Johan panics, and flees into underbrush. In the last act of the film, Alma searches the forest for her husband, only to find his mangled body. In the final moments, she addresses the camera, "Is it true that a woman who lives a long time with a man eventually winds up being like that man? I mean, she loves him, and tries to think like him, and see like him? They say it can change a person. I mean to say, if I had loved him much less, and not bothered so of everything about him, could I have protected him better?", believing that her love of Johan spread his demons to her, so that she could not protect him.
Hour of the Wolf originated from a manuscript with the working title "The Cannibals". Bergman began work on it in the spring of 1965, during which time he suffered a minor nervous breakdown. In the end, the manuscript resulted in not one but two films, Persona and Hour of the Wolf. Together with the former work, Hour of the Wolf is probably one of Bergman's most personal films, though almost all of his films have autobiographical elements.

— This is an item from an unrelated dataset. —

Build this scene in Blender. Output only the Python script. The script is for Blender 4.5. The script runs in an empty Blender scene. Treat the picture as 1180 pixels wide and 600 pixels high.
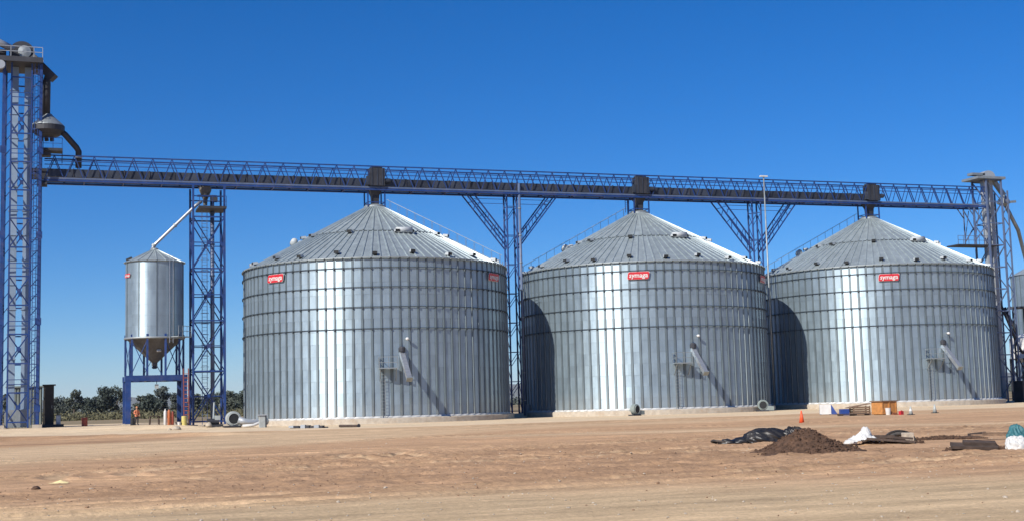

The opening and final scenes are filmed as if it were a true story about an artist who has disappeared, based on interviews with his wife and on his diaries. Bergman confirmed that he felt the story being too personal and tried to create an artistical distance by including scenes of the shooting process and discussions with the actors. Except for the credits and the opening and final shot, Bergman removed these inserts prior to release.[1] In The Passion of Anna, Bergman again made use of this technique.
In America MGM released Hour of the Wolf as a special edition but in the UK it has been released without even a trailer as a special feature. In both countries they have been released in a box set with Shame (film), The Passion of Anna, The Serpent's Egg and in the American release Persona (film) and a bonus disc.
Hour of the Wolf was satirized in a 1978 SCTV skit (12/2/78) as 'Whispers of the Wolf', with Andrea Martin and Catherine O'Hara as two sisters who meet in a hotel. Both of them are frightened of the 'hour of the wolf' as they talk about their personal lives.
"Hot Here Under the Roof" is a 2010 pop/rock song by The Sour Notes that is themed and titled after the film.
American band Earth took the name of their two-part song "A Bureaucratic Desire for Revenge" on the album Extra-Capsular Extraction from a line spoken in the film.